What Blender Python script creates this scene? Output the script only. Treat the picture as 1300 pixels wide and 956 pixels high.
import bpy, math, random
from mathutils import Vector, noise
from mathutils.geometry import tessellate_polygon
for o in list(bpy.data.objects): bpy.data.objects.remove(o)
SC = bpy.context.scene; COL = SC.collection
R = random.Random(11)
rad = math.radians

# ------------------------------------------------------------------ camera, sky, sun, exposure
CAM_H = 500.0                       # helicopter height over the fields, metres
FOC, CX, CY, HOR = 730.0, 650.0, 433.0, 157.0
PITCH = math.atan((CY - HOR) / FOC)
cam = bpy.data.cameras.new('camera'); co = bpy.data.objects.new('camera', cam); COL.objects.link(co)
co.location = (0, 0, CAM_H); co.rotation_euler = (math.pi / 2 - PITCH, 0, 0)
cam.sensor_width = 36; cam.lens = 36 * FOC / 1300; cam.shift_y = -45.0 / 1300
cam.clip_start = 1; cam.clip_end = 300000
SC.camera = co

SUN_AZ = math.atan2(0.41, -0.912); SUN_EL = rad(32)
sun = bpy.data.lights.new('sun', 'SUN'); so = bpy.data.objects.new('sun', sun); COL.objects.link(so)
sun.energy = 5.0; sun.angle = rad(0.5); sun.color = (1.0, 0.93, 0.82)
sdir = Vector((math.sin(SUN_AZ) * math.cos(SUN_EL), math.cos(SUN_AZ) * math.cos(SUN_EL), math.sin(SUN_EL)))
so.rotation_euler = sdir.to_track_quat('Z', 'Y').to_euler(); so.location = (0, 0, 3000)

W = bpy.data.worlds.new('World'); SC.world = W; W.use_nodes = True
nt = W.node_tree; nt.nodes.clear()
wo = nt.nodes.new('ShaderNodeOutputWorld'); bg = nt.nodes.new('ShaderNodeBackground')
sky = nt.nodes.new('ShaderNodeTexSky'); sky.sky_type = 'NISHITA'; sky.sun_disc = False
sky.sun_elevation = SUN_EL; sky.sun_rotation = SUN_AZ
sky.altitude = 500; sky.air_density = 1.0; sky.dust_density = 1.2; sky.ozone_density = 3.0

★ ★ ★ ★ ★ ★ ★

Restate the listing in full, word for word.

What Blender Python script creates this scene? Output the script only. Treat the picture as 1300 pixels wide and 956 pixels high.
import bpy, math, random
from mathutils import Vector, noise
from mathutils.geometry import tessellate_polygon
for o in list(bpy.data.objects): bpy.data.objects.remove(o)
SC = bpy.context.scene; COL = SC.collection
R = random.Random(11)
rad = math.radians

# ------------------------------------------------------------------ camera, sky, sun, exposure
CAM_H = 500.0                       # helicopter height over the fields, metres
FOC, CX, CY, HOR = 730.0, 650.0, 433.0, 157.0
PITCH = math.atan((CY - HOR) / FOC)
cam = bpy.data.cameras.new('camera'); co = bpy.data.objects.new('camera', cam); COL.objects.link(co)
co.location = (0, 0, CAM_H); co.rotation_euler = (math.pi / 2 - PITCH, 0, 0)
cam.sensor_width = 36; cam.lens = 36 * FOC / 1300; cam.shift_y = -45.0 / 1300
cam.clip_start = 1; cam.clip_end = 300000
SC.camera = co

SUN_AZ = math.atan2(0.41, -0.912); SUN_EL = rad(32)
sun = bpy.data.lights.new('sun', 'SUN'); so = bpy.data.objects.new('sun', sun); COL.objects.link(so)
sun.energy = 5.0; sun.angle = rad(0.5); sun.color = (1.0, 0.93, 0.82)
sdir = Vector((math.sin(SUN_AZ) * math.cos(SUN_EL), math.cos(SUN_AZ) * math.cos(SUN_EL), math.sin(SUN_EL)))
so.rotation_euler = sdir.to_track_quat('Z', 'Y').to_euler(); so.location = (0, 0, 3000)

W = bpy.data.worlds.new('World'); SC.world = W; W.use_nodes = True
nt = W.node_tree; nt.nodes.clear()
wo = nt.nodes.new('ShaderNodeOutputWorld'); bg = nt.nodes.new('ShaderNodeBackground')
sky = nt.nodes.new('ShaderNodeTexSky'); sky.sky_type = 'NISHITA'; sky.sun_disc = False
sky.sun_elevation = SUN_EL; sky.sun_rotation = SUN_AZ
sky.altitude = 500; sky.air_density = 1.0; sky.dust_density = 1.2; sky.ozone_density = 3.0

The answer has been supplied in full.